§ **Dataset extract**
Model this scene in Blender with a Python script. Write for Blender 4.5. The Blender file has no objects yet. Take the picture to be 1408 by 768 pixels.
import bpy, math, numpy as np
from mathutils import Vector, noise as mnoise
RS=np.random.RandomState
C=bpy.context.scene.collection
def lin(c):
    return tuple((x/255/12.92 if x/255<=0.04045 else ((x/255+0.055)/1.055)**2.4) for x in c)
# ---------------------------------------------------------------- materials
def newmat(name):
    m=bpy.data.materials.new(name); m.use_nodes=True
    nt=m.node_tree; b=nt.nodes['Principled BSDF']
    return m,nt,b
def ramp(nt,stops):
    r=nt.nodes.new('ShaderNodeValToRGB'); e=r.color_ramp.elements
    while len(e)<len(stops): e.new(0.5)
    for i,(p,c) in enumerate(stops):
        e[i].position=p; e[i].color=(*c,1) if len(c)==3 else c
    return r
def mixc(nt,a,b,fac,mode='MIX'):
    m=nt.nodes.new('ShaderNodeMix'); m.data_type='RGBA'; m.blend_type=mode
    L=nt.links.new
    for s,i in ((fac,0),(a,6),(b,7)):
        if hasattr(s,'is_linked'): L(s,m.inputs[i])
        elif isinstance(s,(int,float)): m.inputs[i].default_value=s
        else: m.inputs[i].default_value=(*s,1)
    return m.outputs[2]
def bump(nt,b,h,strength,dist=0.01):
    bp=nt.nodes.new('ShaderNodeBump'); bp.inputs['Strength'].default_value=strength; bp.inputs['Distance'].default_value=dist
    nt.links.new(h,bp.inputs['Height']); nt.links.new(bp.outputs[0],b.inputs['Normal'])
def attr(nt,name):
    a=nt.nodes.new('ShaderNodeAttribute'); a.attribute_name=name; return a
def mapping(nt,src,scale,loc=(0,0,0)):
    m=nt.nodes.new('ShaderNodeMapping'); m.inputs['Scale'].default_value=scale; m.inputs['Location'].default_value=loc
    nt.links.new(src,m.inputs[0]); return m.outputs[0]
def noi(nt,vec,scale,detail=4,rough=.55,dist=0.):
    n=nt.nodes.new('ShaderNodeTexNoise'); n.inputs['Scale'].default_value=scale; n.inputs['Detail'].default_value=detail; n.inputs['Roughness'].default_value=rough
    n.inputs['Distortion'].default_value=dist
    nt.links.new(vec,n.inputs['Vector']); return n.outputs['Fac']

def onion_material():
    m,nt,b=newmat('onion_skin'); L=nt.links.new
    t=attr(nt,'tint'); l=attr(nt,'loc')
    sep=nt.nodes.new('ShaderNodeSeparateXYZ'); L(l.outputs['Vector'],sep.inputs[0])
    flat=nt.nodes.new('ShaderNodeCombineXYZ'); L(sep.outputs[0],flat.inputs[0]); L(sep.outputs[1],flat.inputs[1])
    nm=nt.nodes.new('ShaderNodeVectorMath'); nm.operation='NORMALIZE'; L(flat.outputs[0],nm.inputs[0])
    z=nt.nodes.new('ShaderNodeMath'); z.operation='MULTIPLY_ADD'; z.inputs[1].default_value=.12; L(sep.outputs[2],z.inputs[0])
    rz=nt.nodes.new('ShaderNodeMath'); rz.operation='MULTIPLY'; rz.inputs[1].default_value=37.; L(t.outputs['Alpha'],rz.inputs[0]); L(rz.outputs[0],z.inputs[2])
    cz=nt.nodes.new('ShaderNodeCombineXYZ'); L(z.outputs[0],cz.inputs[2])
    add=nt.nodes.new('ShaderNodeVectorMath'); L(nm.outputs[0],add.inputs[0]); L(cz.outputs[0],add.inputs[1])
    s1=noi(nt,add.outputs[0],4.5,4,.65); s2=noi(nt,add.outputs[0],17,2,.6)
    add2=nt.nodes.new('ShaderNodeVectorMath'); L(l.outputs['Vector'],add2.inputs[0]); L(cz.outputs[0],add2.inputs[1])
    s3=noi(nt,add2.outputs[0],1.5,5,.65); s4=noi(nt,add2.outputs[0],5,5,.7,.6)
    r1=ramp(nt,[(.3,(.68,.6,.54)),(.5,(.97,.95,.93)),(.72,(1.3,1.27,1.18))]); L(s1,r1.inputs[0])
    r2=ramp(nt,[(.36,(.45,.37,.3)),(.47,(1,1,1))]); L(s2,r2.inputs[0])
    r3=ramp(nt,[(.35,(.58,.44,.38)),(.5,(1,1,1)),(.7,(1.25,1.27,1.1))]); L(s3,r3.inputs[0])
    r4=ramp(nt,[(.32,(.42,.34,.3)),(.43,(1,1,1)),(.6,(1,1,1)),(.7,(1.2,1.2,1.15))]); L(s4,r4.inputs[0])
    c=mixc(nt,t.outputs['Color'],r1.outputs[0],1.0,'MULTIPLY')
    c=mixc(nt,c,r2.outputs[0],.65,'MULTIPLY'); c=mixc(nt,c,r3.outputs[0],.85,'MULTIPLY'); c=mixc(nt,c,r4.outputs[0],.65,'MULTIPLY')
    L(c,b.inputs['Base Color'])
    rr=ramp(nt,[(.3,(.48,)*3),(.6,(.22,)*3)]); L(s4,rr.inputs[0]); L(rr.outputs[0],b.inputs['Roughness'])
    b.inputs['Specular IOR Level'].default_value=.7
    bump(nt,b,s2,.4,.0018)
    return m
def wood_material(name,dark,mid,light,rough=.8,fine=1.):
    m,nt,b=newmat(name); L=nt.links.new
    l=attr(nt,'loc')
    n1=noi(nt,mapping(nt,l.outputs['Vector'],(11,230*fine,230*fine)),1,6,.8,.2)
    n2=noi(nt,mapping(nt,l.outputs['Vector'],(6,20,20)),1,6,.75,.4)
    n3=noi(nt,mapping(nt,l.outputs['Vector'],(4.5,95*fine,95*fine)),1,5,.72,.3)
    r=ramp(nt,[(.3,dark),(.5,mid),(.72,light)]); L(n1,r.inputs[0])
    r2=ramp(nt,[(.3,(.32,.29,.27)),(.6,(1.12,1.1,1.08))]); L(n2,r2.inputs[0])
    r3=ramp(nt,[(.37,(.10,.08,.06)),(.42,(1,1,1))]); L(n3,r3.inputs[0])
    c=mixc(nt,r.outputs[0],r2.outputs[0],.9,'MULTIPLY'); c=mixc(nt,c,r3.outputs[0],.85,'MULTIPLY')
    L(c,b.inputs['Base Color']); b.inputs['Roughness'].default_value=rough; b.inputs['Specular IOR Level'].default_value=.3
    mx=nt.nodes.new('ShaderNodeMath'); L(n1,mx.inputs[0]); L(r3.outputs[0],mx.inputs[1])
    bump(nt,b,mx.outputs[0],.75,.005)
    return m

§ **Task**
Beginning at the first line above, repeat exactly until the line containing "nt.links.new(vec,n.inputs['Vector']); return n.outputs['Fac']", which is included.

§ **Solution to this problem**
Model this scene in Blender with a Python script. Write for Blender 4.5. The Blender file has no objects yet. Take the picture to be 1408 by 768 pixels.
import bpy, math, numpy as np
from mathutils import Vector, noise as mnoise
RS=np.random.RandomState
C=bpy.context.scene.collection
def lin(c):
    return tuple((x/255/12.92 if x/255<=0.04045 else ((x/255+0.055)/1.055)**2.4) for x in c)
# ---------------------------------------------------------------- materials
def newmat(name):
    m=bpy.data.materials.new(name); m.use_nodes=True
    nt=m.node_tree; b=nt.nodes['Principled BSDF']
    return m,nt,b
def ramp(nt,stops):
    r=nt.nodes.new('ShaderNodeValToRGB'); e=r.color_ramp.elements
    while len(e)<len(stops): e.new(0.5)
    for i,(p,c) in enumerate(stops):
        e[i].position=p; e[i].color=(*c,1) if len(c)==3 else c
    return r
def mixc(nt,a,b,fac,mode='MIX'):
    m=nt.nodes.new('ShaderNodeMix'); m.data_type='RGBA'; m.blend_type=mode
    L=nt.links.new
    for s,i in ((fac,0),(a,6),(b,7)):
        if hasattr(s,'is_linked'): L(s,m.inputs[i])
        elif isinstance(s,(int,float)): m.inputs[i].default_value=s
        else: m.inputs[i].default_value=(*s,1)
    return m.outputs[2]
def bump(nt,b,h,strength,dist=0.01):
    bp=nt.nodes.new('ShaderNodeBump'); bp.inputs['Strength'].default_value=strength; bp.inputs['Distance'].default_value=dist
    nt.links.new(h,bp.inputs['Height']); nt.links.new(bp.outputs[0],b.inputs['Normal'])
def attr(nt,name):
    a=nt.nodes.new('ShaderNodeAttribute'); a.attribute_name=name; return a
def mapping(nt,src,scale,loc=(0,0,0)):
    m=nt.nodes.new('ShaderNodeMapping'); m.inputs['Scale'].default_value=scale; m.inputs['Location'].default_value=loc
    nt.links.new(src,m.inputs[0]); return m.outputs[0]
def noi(nt,vec,scale,detail=4,rough=.55,dist=0.):
    n=nt.nodes.new('ShaderNodeTexNoise'); n.inputs['Scale'].default_value=scale; n.inputs['Detail'].default_value=detail; n.inputs['Roughness'].default_value=rough
    n.inputs['Distortion'].default_value=dist
    nt.links.new(vec,n.inputs['Vector']); return n.outputs['Fac']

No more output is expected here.